┌──
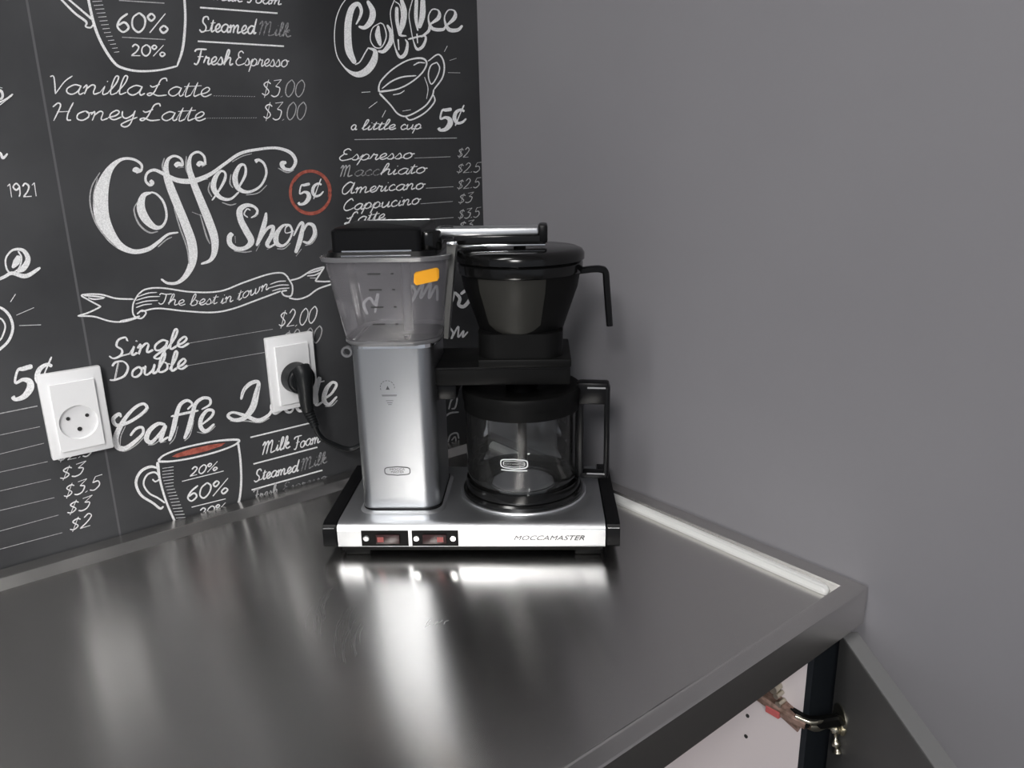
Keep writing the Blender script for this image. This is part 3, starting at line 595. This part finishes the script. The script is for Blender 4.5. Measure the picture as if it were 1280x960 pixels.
# upper hinge: plate on the side panel, arm, cup on the door
def hinge(zc):
    h = empty('hinge', (0, 0, 0), parent=cb)
    pb_ = bmesh.new(); X, Y = .36-.066, .3
    tube(pb_, [(X-.002, Y-.540, zc+.013), (X-.002, Y-.580, zc+.001), (X-.002, Y-.612, zc-.009)], 0, sq=(.0020, .0105), k=0)
    pb_2 = obj('mounting_plate', pb_, m_rust, h)
    a = bmesh.new()
    tube(a, [(X-.008, Y-.545, zc+.008), (X-.010, Y-.57, zc+.004), (X-.008, Y-.60, zc), (X-.004, Y-.618, zc-.002)], 0, sq=(.006, .005), k=4)
    obj('hinge_arm', a, m_rust, h)
    m_ = bmesh.new(); box(m_, X-.0165, X-.0105, Y-.594, Y-.578, zc-.006, zc+.002, bev=.0008, seg=1); obj('red_mark', m_, m_redm, h)
    s = bmesh.new()
    for yy, zz, r in ((-.583, .022, .0048), (-.590, .008, .0034), (-.575, .026, .0036), (-.587, .016, .0030)):
        bmesh.ops.create_cone(s, cap_ends=True, segments=14, radius1=r, radius2=r*.8, depth=.012, matrix=Matrix.Translation((X-.007, Y+yy, zc+zz)) @ Matrix.Rotation(math.pi/2, 4, 'Y'))
    obj('screw', s, m_brass, h, smooth=40)
    k = bmesh.new()
    c0 = Vector((X+.0-.004, Y-.622, zc)); 
    # cross bar and drooping link of the cup
    q0 = Vector((P0.x+.36, P0.y+.3, zc)); nd = Vector((-dv.y, dv.x, 0)); nd = nd if nd.x < 0 else -nd
    cc = q0 + dv*.022 + nd*.0095
    bmesh.ops.create_cone(k, cap_ends=True, segments=24, radius1=.0155, radius2=.0155, depth=.0015, matrix=Matrix.Translation(cc) @ nd.to_track_quat('Z', 'Y').to_matrix().to_4x4())
    tube(k, [c0 + Vector((-.008, .012, .006)), c0 + Vector((0, -.004, .004)), cc + nd*.004 + Vector((0, 0, .004)), cc + nd*.003 + dv*.018 + Vector((0, 0, .006))], .0023, k=4, n=8)
    tube(k, [c0 + Vector((-.002, .0, -.002)), cc + nd*.006 + Vector((0, 0, -.010)), cc + nd*.004 + dv*.004 + Vector((0, 0, -.024)), cc + nd*.002 + dv*.006 + Vector((0, 0, -.034))], lambda t: .0036+.0018*math.sin(t*20), k=6, n=8)
    obj('hinge_cup', k, m_brass, h, smooth=50)
    # mounting block between arm and cup
    g = bmesh.new(); tube(g, [(X-.003, Y-.600, zc-.001), c0 + Vector((.002, 0, 0)), cc + nd*.002], 0, sq=(.0045, .0062), k=3)
    obj('knuckle', g, m_blackm, h)
hinge(CH-.127); hinge(.21)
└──
■ Task details ■
Output the lines above in full and exactly as given, omitting any pictures.

■ Reply ■
Keep writing the Blender script for this image. This is part 3, starting at line 595. This part finishes the script. The script is for Blender 4.5. Measure the picture as if it were 1280x960 pixels.
# upper hinge: plate on the side panel, arm, cup on the door
def hinge(zc):
    h = empty('hinge', (0, 0, 0), parent=cb)
    pb_ = bmesh.new(); X, Y = .36-.066, .3
    tube(pb_, [(X-.002, Y-.540, zc+.013), (X-.002, Y-.580, zc+.001), (X-.002, Y-.612, zc-.009)], 0, sq=(.0020, .0105), k=0)
    pb_2 = obj('mounting_plate', pb_, m_rust, h)
    a = bmesh.new()
    tube(a, [(X-.008, Y-.545, zc+.008), (X-.010, Y-.57, zc+.004), (X-.008, Y-.60, zc), (X-.004, Y-.618, zc-.002)], 0, sq=(.006, .005), k=4)
    obj('hinge_arm', a, m_rust, h)
    m_ = bmesh.new(); box(m_, X-.0165, X-.0105, Y-.594, Y-.578, zc-.006, zc+.002, bev=.0008, seg=1); obj('red_mark', m_, m_redm, h)
    s = bmesh.new()
    for yy, zz, r in ((-.583, .022, .0048), (-.590, .008, .0034), (-.575, .026, .0036), (-.587, .016, .0030)):
        bmesh.ops.create_cone(s, cap_ends=True, segments=14, radius1=r, radius2=r*.8, depth=.012, matrix=Matrix.Translation((X-.007, Y+yy, zc+zz)) @ Matrix.Rotation(math.pi/2, 4, 'Y'))
    obj('screw', s, m_brass, h, smooth=40)
    k = bmesh.new()
    c0 = Vector((X+.0-.004, Y-.622, zc)); 
    # cross bar and drooping link of the cup
    q0 = Vector((P0.x+.36, P0.y+.3, zc)); nd = Vector((-dv.y, dv.x, 0)); nd = nd if nd.x < 0 else -nd
    cc = q0 + dv*.022 + nd*.0095
    bmesh.ops.create_cone(k, cap_ends=True, segments=24, radius1=.0155, radius2=.0155, depth=.0015, matrix=Matrix.Translation(cc) @ nd.to_track_quat('Z', 'Y').to_matrix().to_4x4())
    tube(k, [c0 + Vector((-.008, .012, .006)), c0 + Vector((0, -.004, .004)), cc + nd*.004 + Vector((0, 0, .004)), cc + nd*.003 + dv*.018 + Vector((0, 0, .006))], .0023, k=4, n=8)
    tube(k, [c0 + Vector((-.002, .0, -.002)), cc + nd*.006 + Vector((0, 0, -.010)), cc + nd*.004 + dv*.004 + Vector((0, 0, -.024)), cc + nd*.002 + dv*.006 + Vector((0, 0, -.034))], lambda t: .0036+.0018*math.sin(t*20), k=6, n=8)
    obj('hinge_cup', k, m_brass, h, smooth=50)
    # mounting block between arm and cup
    g = bmesh.new(); tube(g, [(X-.003, Y-.600, zc-.001), c0 + Vector((.002, 0, 0)), cc + nd*.002], 0, sq=(.0045, .0062), k=3)
    obj('knuckle', g, m_blackm, h)
hinge(CH-.127); hinge(.21)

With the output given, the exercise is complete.